7 thoughts on “The “Freedom” Trade-Off, Part 1”

  1. Darcherd says:

    While an admirable try at justifying capitalism as a force for civilization, it’s a bit facile when it comes to the plight of native Americans. There were a number of tribes, e.g. who attempted to fully assimilate into “European Civilization”, embracing an agricultural economy and attempting to use law and the courts to enforce their rights. But in nearly every case, when enough white men wanted something the native Americans had, the white men simply took it, using courts who would not respect the rights of the native Americans if they could, or simply ignoring court decisions when they couldn’t.

    1. Facile in the plight of native Americans? Hardly! I pointed out that their cultures were totally destroyed by the forces of commercial authoritarianism. And I have no interest in “justifying capitalism”, although in the light of history and the documentation provided by Wengrow and Graeber, I have strong doubts that higher technological levels of civilization can be attained without at least “commercial bribery.”

  2. Vadan says:

    Mr Modesitt, thank you for providing a succinct argument and explanation for capitalism as a form of social order. I have to say that it it sits consistently with the points I’ve taken from MANY of your works- that capitalism, and indeed authoritarian societies, represent a maximisation of a particular societal goal- namely the capacity to deploy power (either by ‘stored’ power in the form of accessible capital or ‘directed power’ in the form of an ultra-strong state.

    I wish that more people living in the West understood WHY capitalism is advantageous, as opposed to being inevitable, and of course, there is little teaching in the US system as to the DISADVANTAGES of capitalism.

    I would just add this, though- that a capitalist society, whilst trading many forms of freedom, tends to maximise both overall and DISTRIBUTED power in the form of capital. As such, the practical scope of the freedoms available to an individual are immensely greater in most cases- today’s minimum wage worker has more freedom than kings of yesteryear in many respects, and has more access to tools and more choices to make. Insofar as maximal freedom is concerned, capitalism makes a good case, even if it involves a trade-off.

  3. MRE says:

    A fascinating summary of an interesting book!

    I would add that there are a few more dynamics that could contribute to how empires/cultures clash. Domestic institutions matter to the extent that autocracies often don’t do well with free trade, being riddled with monopolistic behavior and institutionalized bribery. Therefore seizing and holding territory can be the only way they can really extract resources effectively. More democratic states have a bigger toolbox and during the 19th century had begun to believe that free trade was the way to go, so democracies might be more amenable to initiating trade relationships rather than seizing territory, at least if that was the only pressures governing their foreign policy.

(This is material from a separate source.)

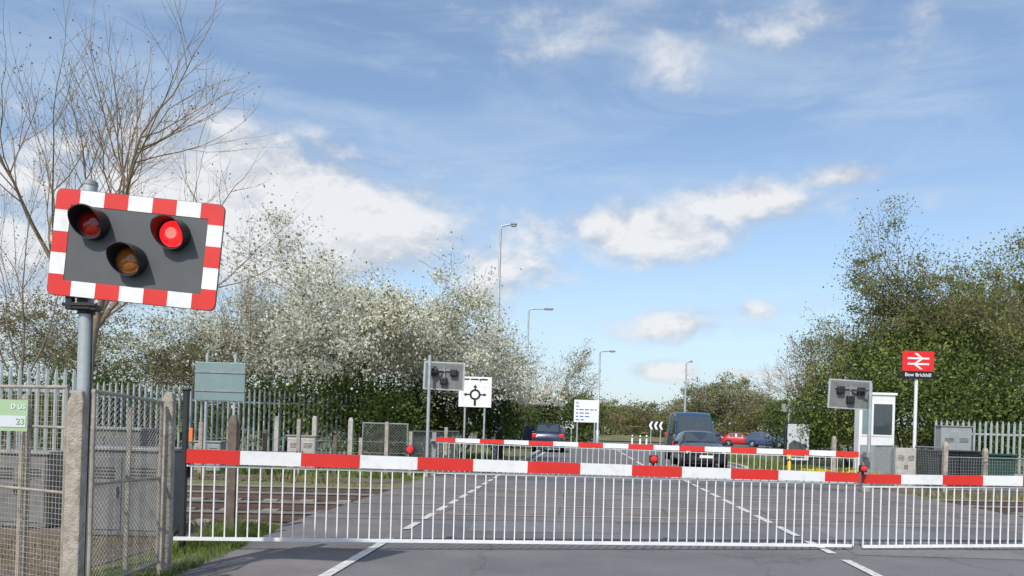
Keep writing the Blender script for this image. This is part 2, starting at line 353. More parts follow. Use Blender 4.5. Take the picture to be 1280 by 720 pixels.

    I would argue that there are two huge caveats that condition imperialistic behavior over and above domestic institutions. First, that rival nations often seize territory and exclude other nations from trade relationships (Spanish control of the Louisiana area for example excluded the US for much of the latter part of the 18th century–explicitly forbidding trade and travel along their section of the Mississippi). The explicit policy by the British to seize territory in the 18th and 19th centuries was partially in response to this scramble effect from rivals and the fear of being excluded from access to resources.

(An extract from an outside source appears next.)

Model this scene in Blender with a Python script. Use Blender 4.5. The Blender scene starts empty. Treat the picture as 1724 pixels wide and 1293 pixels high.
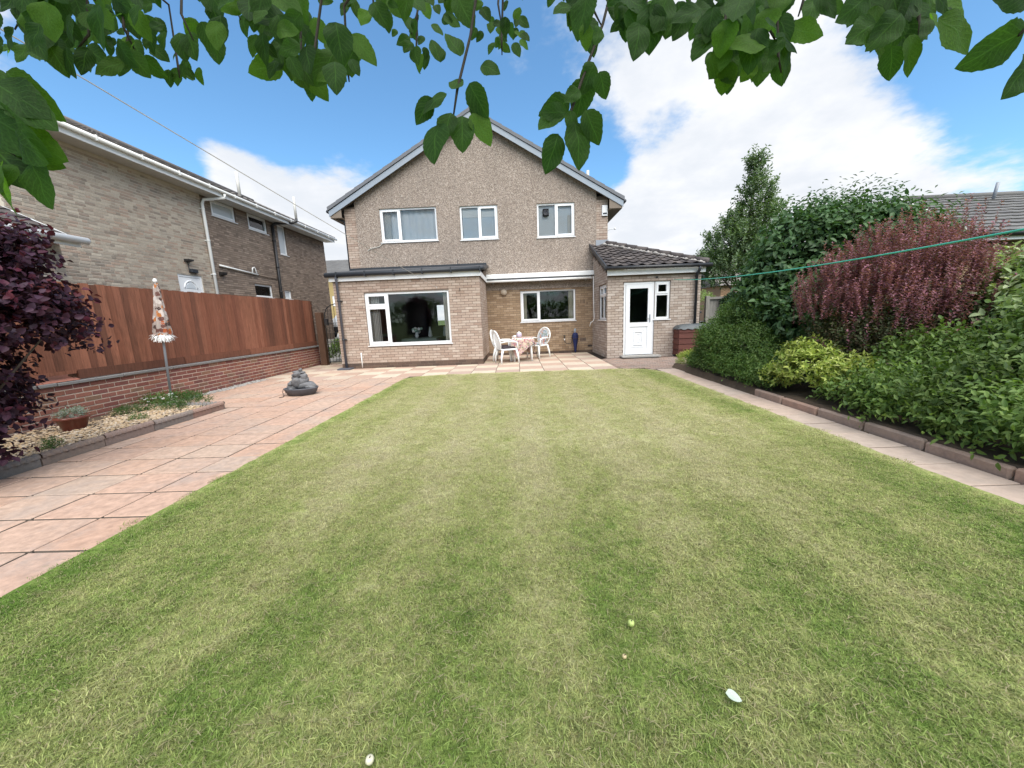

    Second, I’d argue that seizure versus free trade is also motivated by the ability to strike a deal and have that deal maintained with a centralized authority on both sides of the exchange. I think this dovetails with your argument in the sense that Native Americans didn’t have a centralized government that could rival that of the budding United States (and that giving up freedoms to form one was abhorrent to the Indigenous peoples of that era), and as a result any agreement between Native groups generally fell apart when it had to be enforced solely by the US–and if they were the only enforcing authority, why not subsume and supplant instead? In essence, bargains with Native groups were only binding so long as the Indigenous tribes had armies on the field or the credible threat of forming an army. But once the only cohesive authority left in play was the US government, the logic of expansion takes over. That being said, the competition between imperial powers for American territories could very well have been enough by itself to incentivize all those nations into trying to sweep aside any burgeoning government in favor of seizure–at least in the short term. Essentially, very few Indigenous groups, from Africa to India to the Americas, had much of a chance against all the institutional incentives arrayed against them–not unless they had a centralized government that could enforce contracts and the luck to encounter a democratic leaning imperial power.

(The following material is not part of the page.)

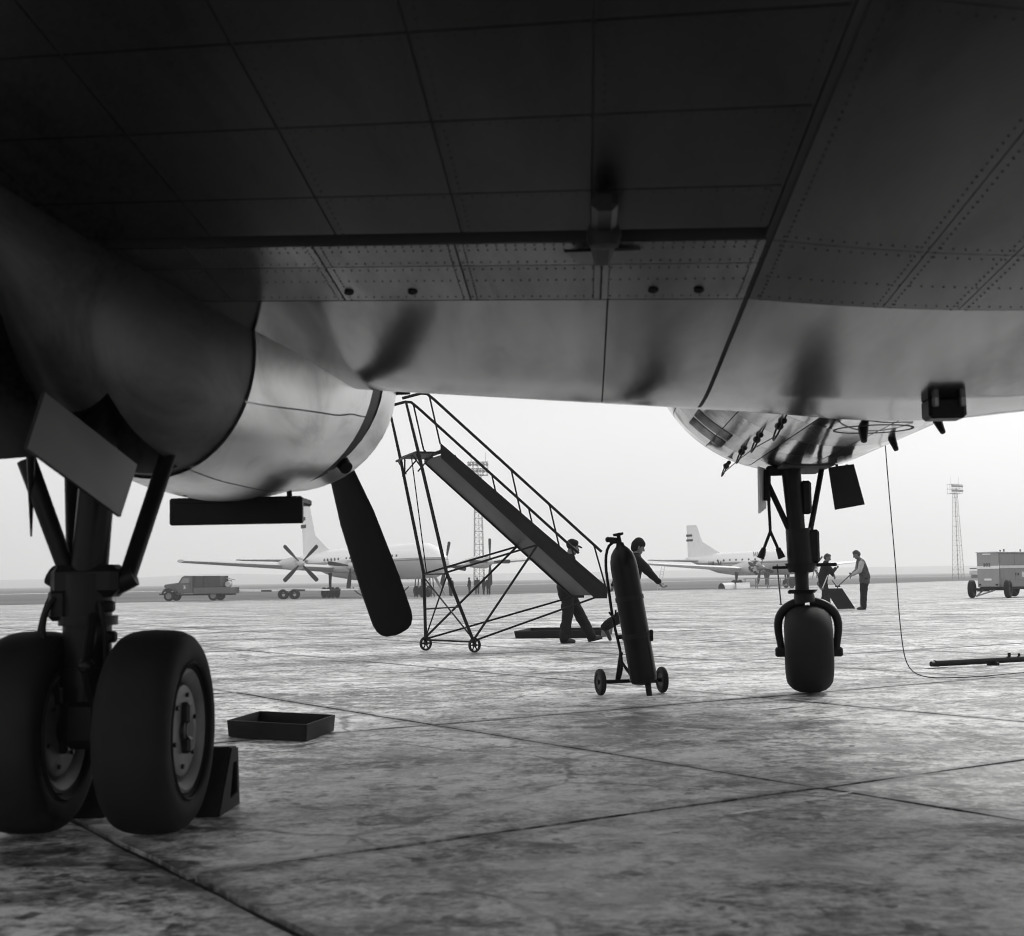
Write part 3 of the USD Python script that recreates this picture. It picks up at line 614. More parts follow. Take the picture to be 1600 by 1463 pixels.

    A good book that I’m cribbing some of this argument from is called Rational Empires by Leo Blanken (I actually helped edit in grad school, so it stuck in my mind). Anyhow, I’ll pick up the Dawn of Everything to see how it compares!

    1. Mayhem says:

      There’s been a modern day version of that land seizure by commercial means in the past 20 years by China, who has basically replicated US policy abroad in the 50s and 60s in setting up free trade zones, claiming ights to vast fishing areas, building vast amounts of infrastructure, and literally reshaping countries as people up and move from historical villages to areas closer to the new transport links.

      The big shift is in the past the roads went from town to town, nowadays the roads go from resource to port.

      And while the leadership of the countries involved are well rewarded, the Chinese free ports are full of resettled Chinese people – the locals don’t get a look in. It’s a modern take on the big English trade enclaves of yesteryear.

  4. Bill says:

    While systems can’t rely on individuals to have ethics, it definitely affects how the situations turn out. When there is balance between the major players and they are in some sense pitted against each other, it tends to work out for everyone. But when standoffs collapse the systems fall apart. When one party fully controls all the parts of government and business in the US, the system quickly becomes an autocratic kleptocracy. It isn’t just the US look elsewhere as well.
    The latest book by our favorite author discusses this in depth. I only wish the solution in real life was as straightforward as in his stories. We need a few more heroes.

  5. JakeB says:

    I was just reading about the collapse of the socialist (if I can put it that way) Teotihuacan that apparently happened from within around 550 AD, for no discernible reasons, but perhaps because of decay of the social contract. One of the things I like about this book is the authors’ willingness to say they have no idea why something happened (perhaps to balance out all the time they spend pointing out the erroneous conclusions of others).

    Anyways, I appreciate your analysis above and its observation that things don’t necessarily work out well along all dimensions. No reason that development of technology along the most successful lines — the authoritarianisms you mention above — won’t eventually lead us to a future where the vast mass of humans are technoserfs at best and dead at worst — those that survive the ecological cataclysms likely to come and that many of the most powerful — those on top of that commerical authoritarian pyramid — have no particular need to try to avert, except for maybe the clathrate gun, since, after all, ruling in hell is as good as elsewhere as long as you’re ruling (to paraphrase).